#### Aim of the exercise
Show all lines holding "left".

#### Data lines
######
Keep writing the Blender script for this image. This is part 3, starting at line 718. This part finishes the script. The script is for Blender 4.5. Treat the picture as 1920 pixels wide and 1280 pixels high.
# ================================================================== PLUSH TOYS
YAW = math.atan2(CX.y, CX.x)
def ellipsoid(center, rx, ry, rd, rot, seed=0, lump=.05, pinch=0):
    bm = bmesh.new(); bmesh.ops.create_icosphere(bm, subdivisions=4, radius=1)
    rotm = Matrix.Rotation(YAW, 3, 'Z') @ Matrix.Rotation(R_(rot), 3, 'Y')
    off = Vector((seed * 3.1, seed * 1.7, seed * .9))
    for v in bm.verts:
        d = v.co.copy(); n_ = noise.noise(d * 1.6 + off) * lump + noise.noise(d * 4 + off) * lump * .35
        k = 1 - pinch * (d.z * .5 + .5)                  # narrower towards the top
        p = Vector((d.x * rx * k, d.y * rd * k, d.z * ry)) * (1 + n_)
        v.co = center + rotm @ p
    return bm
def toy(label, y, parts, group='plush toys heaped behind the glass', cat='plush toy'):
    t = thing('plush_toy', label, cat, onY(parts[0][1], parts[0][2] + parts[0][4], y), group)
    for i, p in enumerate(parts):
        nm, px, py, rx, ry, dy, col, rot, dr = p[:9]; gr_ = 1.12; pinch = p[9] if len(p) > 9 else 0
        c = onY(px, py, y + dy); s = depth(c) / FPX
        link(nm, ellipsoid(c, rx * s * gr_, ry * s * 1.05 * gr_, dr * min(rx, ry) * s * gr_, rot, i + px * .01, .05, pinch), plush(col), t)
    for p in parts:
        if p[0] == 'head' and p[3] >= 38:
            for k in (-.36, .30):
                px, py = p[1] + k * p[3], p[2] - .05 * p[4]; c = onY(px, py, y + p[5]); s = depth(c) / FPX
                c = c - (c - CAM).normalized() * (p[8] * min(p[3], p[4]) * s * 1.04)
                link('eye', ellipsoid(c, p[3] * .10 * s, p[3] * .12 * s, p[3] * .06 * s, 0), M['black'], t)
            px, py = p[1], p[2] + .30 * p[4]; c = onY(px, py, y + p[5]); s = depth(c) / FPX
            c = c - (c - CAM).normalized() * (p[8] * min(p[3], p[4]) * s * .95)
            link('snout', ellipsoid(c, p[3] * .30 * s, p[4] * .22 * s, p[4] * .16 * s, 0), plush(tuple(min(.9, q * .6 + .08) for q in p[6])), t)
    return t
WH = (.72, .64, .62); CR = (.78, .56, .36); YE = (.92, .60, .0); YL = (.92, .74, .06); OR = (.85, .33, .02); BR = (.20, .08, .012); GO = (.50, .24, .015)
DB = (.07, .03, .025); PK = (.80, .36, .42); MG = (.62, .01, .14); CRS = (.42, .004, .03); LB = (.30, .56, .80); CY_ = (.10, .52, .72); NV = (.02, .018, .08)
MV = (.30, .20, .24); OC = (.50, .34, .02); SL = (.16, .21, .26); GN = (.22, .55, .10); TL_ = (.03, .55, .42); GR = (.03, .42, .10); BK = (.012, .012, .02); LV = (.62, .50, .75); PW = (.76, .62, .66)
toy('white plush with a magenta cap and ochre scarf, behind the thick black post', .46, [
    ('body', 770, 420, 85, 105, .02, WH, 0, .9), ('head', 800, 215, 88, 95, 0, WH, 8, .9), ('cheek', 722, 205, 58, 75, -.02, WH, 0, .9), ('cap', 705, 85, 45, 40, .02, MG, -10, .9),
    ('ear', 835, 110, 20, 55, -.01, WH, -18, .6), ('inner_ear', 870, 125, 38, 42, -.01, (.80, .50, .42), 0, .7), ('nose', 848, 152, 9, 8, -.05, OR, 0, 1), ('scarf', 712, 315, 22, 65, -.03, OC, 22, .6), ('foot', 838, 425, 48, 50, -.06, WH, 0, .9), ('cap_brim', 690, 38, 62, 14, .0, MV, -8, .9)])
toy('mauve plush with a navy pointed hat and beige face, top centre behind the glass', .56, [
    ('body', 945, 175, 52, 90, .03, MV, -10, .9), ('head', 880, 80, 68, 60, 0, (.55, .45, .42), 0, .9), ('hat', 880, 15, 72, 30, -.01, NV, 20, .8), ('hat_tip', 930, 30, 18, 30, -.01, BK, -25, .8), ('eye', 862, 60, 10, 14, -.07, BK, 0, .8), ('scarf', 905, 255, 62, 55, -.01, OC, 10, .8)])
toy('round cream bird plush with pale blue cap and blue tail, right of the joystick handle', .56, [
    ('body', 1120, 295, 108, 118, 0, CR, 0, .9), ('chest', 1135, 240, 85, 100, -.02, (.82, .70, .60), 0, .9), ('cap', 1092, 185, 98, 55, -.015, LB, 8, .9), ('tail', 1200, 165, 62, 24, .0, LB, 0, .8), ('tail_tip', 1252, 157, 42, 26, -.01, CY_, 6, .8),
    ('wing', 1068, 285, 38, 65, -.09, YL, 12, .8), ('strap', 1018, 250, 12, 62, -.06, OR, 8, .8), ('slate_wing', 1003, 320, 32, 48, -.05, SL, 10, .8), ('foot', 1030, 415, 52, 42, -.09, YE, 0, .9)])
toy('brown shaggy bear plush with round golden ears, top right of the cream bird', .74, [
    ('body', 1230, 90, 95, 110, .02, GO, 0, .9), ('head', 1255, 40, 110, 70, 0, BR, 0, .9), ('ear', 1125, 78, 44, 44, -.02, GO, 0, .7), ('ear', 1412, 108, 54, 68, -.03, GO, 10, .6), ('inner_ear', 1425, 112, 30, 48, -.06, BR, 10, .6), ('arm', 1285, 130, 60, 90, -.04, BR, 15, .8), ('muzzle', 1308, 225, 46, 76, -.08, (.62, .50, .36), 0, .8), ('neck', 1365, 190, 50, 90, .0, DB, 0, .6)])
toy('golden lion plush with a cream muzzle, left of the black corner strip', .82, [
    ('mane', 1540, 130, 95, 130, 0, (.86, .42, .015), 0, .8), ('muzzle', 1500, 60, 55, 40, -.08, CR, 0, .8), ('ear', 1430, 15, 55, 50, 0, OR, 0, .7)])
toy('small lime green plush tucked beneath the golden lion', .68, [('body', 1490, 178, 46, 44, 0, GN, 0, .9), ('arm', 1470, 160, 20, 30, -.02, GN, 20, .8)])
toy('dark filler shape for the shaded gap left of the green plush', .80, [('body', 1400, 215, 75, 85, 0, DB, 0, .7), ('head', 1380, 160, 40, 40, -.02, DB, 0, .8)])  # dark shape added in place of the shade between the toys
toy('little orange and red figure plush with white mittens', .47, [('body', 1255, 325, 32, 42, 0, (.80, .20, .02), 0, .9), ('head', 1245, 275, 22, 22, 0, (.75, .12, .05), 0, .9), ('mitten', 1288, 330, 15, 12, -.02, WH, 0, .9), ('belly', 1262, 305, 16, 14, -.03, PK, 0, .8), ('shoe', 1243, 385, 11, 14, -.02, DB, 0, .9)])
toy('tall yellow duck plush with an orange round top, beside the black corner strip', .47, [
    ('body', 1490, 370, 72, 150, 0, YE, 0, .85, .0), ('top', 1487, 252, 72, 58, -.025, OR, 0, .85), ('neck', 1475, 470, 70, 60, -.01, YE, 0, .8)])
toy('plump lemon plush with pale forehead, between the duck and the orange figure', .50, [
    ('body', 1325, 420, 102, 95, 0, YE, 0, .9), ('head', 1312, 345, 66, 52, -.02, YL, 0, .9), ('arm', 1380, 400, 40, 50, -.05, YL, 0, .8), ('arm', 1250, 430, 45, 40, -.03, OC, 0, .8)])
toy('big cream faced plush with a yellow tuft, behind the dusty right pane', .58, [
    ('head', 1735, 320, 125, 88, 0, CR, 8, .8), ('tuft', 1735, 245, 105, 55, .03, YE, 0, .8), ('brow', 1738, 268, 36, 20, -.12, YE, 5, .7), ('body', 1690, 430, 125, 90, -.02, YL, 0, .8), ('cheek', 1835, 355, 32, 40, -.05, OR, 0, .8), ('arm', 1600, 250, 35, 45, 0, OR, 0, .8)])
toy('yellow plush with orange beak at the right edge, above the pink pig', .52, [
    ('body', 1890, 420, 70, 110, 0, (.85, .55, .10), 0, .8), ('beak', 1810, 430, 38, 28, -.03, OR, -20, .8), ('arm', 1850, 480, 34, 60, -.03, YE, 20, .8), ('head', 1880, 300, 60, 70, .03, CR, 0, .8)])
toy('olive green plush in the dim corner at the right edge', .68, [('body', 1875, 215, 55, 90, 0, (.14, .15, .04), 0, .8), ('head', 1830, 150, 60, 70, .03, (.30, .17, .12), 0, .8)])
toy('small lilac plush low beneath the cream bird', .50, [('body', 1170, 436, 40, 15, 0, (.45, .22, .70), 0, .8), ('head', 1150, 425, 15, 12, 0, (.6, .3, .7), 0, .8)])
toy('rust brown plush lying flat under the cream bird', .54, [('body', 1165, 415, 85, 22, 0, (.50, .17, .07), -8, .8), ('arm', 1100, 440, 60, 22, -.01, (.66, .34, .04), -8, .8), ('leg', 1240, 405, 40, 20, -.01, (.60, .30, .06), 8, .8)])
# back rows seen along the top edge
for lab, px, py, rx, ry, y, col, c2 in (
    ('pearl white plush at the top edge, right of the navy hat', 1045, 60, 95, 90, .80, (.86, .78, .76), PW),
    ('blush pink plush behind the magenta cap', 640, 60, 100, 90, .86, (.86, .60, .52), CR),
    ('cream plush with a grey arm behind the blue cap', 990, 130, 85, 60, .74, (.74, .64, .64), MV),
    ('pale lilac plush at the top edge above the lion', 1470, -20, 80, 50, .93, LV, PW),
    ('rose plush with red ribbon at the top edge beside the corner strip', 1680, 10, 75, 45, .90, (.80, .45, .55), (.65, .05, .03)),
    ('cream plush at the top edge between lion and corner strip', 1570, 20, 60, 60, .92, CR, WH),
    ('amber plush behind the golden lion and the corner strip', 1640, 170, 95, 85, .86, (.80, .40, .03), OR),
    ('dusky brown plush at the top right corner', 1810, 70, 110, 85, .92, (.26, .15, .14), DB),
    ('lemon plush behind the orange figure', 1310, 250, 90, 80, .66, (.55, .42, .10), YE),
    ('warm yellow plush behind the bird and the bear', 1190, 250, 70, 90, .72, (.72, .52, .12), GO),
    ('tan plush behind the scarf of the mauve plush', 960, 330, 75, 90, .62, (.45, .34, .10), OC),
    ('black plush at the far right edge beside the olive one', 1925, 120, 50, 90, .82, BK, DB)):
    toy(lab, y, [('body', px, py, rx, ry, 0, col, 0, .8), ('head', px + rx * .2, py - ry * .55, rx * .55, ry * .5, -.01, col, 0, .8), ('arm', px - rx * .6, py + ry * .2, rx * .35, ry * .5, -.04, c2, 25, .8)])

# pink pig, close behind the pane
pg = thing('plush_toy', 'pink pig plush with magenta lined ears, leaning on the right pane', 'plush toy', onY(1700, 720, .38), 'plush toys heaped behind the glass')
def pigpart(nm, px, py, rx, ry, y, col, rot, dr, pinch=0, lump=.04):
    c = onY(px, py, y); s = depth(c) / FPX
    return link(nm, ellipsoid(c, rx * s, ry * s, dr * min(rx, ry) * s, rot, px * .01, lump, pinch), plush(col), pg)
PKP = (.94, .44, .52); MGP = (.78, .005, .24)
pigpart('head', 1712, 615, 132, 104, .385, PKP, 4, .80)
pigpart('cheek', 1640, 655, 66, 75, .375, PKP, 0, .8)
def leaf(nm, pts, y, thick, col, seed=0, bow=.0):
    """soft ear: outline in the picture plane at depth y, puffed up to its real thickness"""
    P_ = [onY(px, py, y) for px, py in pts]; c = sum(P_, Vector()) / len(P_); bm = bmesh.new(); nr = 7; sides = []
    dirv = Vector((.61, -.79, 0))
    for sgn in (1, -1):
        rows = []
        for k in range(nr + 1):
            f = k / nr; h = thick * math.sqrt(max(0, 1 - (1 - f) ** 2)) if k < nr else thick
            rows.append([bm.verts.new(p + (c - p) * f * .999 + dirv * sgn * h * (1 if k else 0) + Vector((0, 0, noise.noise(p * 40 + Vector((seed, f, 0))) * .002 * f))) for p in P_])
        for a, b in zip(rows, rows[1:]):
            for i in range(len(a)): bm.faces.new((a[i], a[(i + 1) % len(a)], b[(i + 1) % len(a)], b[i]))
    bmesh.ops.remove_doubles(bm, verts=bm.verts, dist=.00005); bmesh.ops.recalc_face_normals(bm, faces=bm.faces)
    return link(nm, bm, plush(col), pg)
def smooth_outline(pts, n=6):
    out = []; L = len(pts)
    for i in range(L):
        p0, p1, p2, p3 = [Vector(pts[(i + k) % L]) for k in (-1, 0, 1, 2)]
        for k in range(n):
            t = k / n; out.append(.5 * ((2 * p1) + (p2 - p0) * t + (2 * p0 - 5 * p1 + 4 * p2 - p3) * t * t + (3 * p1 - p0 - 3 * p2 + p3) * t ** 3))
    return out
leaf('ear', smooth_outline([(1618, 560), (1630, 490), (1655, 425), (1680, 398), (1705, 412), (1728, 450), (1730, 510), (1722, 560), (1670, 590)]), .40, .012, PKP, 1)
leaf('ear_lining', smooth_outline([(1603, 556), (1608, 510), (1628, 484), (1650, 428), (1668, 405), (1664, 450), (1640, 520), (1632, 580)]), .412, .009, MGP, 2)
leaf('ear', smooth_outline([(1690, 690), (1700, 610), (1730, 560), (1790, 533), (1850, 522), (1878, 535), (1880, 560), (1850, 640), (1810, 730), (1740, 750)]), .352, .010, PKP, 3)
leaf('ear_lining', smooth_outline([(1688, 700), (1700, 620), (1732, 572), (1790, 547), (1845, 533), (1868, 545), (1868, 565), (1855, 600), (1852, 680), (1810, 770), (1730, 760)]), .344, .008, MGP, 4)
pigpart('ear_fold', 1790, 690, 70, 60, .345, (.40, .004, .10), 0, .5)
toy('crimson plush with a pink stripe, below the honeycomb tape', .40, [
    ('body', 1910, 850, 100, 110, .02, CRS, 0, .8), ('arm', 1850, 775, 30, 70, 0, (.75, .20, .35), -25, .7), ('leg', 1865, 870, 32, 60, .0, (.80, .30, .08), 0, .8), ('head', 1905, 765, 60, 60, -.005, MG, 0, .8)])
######
#### In response
toy('golden lion plush with a cream muzzle, left of the black corner strip', .82, [
toy('dark filler shape for the shaded gap left of the green plush', .80, [('body', 1400, 215, 75, 85, 0, DB, 0, .7), ('head', 1380, 160, 40, 40, -.02, DB, 0, .8)])  # dark shape added in place of the shade between the toys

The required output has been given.